I’d like to point out that the “other” Mormon reference is not as innocuous as it seems–it does mention baptism for the dead as a ritual that “would seem frightening if taken out of context” (437), but it also changes the phrase to “baptism OF the dead.” Funny how a little word like that changes the meaning, isn’t it?
Gosh Adam, I wish I could write so poorly that millions of people would pay good money to read what I wrote. :) You guys need to do a reality check. It is just a novel.
CEF, I echo those who don’t think much of Brown’s writing. I had the distinct displeasure, after reading The Duh Vinci Code, of reading a few of his earlier works. They were even worse. That doesn’t keep people from reading them, including me. However, no way will I pay full price for a hardcover. I’ll borrow from someone else.
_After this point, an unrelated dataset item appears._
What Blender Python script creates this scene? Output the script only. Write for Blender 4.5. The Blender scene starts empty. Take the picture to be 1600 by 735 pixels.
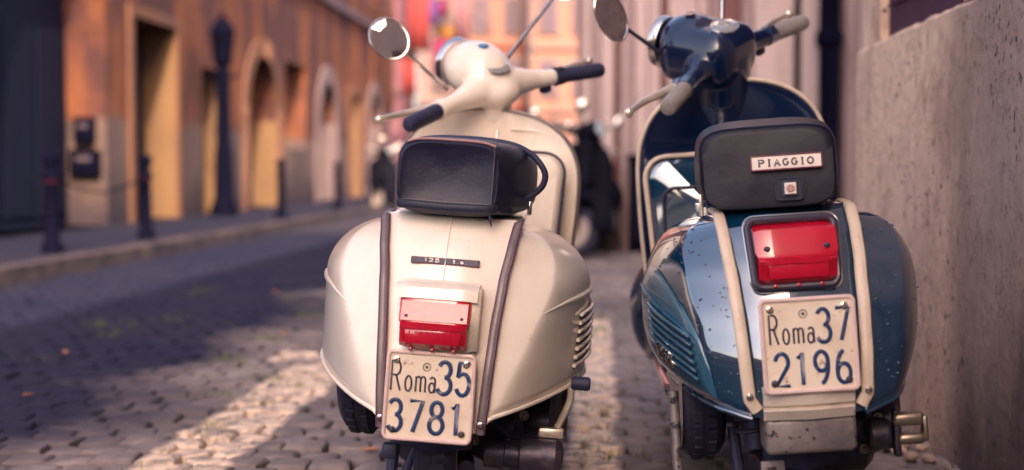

He does have a gift for breakneck action, but some of those plot developments are ridiculous, such as the plunge into the river from the helicopter, made worse by an awkward foreshadowing earlier in the book.
But when did being a hack prevent someone from selling a lot of books? Twilight, anyone?
My number 12 about jumping into the river from the helicopter is referencing Angels & Demons, as I did not make that clear.
I make no claim as to how well Brown writes, just that I would like to be able to write a book that would only sell half as many as his does. But I have no talent at all.
I like his books partly because I learn things from them. I had never heard of the Apotheosis of Washington or Noetic Science, so to me, they are just a fun read of fiction in which I just might learn something.
I have a idea for a good book, but again, lack the ability to turn it into anything worthwhile.